- REQUIREMENTS
Set down the whole listing verbatim.
** begin STORED DATA **
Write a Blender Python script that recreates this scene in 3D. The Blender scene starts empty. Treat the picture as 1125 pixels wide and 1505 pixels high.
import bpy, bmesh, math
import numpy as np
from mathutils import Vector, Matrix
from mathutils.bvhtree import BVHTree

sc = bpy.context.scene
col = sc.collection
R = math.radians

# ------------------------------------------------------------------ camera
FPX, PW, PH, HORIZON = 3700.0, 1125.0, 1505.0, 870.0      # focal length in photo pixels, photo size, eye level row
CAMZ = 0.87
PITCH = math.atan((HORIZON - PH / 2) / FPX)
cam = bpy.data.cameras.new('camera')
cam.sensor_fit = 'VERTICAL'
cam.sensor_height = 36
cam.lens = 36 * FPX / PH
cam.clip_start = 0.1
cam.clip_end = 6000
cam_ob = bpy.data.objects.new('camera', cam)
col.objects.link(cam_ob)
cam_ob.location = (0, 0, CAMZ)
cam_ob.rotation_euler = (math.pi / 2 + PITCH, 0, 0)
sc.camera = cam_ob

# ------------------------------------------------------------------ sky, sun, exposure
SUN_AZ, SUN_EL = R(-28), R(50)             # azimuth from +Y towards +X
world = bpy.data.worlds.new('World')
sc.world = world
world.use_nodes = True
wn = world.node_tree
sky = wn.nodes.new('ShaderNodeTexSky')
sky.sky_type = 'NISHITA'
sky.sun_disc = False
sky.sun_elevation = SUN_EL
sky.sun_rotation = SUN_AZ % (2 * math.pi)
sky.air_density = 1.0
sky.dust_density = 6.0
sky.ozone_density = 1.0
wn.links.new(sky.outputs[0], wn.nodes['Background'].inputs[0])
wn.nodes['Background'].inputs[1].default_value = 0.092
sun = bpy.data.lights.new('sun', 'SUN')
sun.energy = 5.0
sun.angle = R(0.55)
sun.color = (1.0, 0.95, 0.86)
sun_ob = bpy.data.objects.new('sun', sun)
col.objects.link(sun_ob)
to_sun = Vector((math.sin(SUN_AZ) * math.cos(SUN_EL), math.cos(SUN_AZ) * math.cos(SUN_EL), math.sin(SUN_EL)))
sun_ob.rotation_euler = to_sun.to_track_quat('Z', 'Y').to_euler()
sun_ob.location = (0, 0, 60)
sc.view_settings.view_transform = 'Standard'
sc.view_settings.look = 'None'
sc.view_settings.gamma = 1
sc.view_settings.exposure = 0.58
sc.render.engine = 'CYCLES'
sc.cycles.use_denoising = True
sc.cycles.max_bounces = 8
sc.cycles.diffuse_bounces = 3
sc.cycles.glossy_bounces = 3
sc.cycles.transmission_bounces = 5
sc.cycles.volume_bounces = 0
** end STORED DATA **
- WRITTEN SOLUTION
Write a Blender Python script that recreates this scene in 3D. The Blender scene starts empty. Treat the picture as 1125 pixels wide and 1505 pixels high.
import bpy, bmesh, math
import numpy as np
from mathutils import Vector, Matrix
from mathutils.bvhtree import BVHTree

sc = bpy.context.scene
col = sc.collection
R = math.radians

# ------------------------------------------------------------------ camera
FPX, PW, PH, HORIZON = 3700.0, 1125.0, 1505.0, 870.0      # focal length in photo pixels, photo size, eye level row
CAMZ = 0.87
PITCH = math.atan((HORIZON - PH / 2) / FPX)
cam = bpy.data.cameras.new('camera')
cam.sensor_fit = 'VERTICAL'
cam.sensor_height = 36
cam.lens = 36 * FPX / PH
cam.clip_start = 0.1
cam.clip_end = 6000
cam_ob = bpy.data.objects.new('camera', cam)
col.objects.link(cam_ob)
cam_ob.location = (0, 0, CAMZ)
cam_ob.rotation_euler = (math.pi / 2 + PITCH, 0, 0)
sc.camera = cam_ob

# ------------------------------------------------------------------ sky, sun, exposure
SUN_AZ, SUN_EL = R(-28), R(50)             # azimuth from +Y towards +X
world = bpy.data.worlds.new('World')
sc.world = world
world.use_nodes = True
wn = world.node_tree
sky = wn.nodes.new('ShaderNodeTexSky')
sky.sky_type = 'NISHITA'
sky.sun_disc = False
sky.sun_elevation = SUN_EL
sky.sun_rotation = SUN_AZ % (2 * math.pi)
sky.air_density = 1.0
sky.dust_density = 6.0
sky.ozone_density = 1.0
wn.links.new(sky.outputs[0], wn.nodes['Background'].inputs[0])
wn.nodes['Background'].inputs[1].default_value = 0.092
sun = bpy.data.lights.new('sun', 'SUN')
sun.energy = 5.0
sun.angle = R(0.55)
sun.color = (1.0, 0.95, 0.86)
sun_ob = bpy.data.objects.new('sun', sun)
col.objects.link(sun_ob)
to_sun = Vector((math.sin(SUN_AZ) * math.cos(SUN_EL), math.cos(SUN_AZ) * math.cos(SUN_EL), math.sin(SUN_EL)))
sun_ob.rotation_euler = to_sun.to_track_quat('Z', 'Y').to_euler()
sun_ob.location = (0, 0, 60)
sc.view_settings.view_transform = 'Standard'
sc.view_settings.look = 'None'
sc.view_settings.gamma = 1
sc.view_settings.exposure = 0.58
sc.render.engine = 'CYCLES'
sc.cycles.use_denoising = True
sc.cycles.max_bounces = 8
sc.cycles.diffuse_bounces = 3
sc.cycles.glossy_bounces = 3
sc.cycles.transmission_bounces = 5
sc.cycles.volume_bounces = 0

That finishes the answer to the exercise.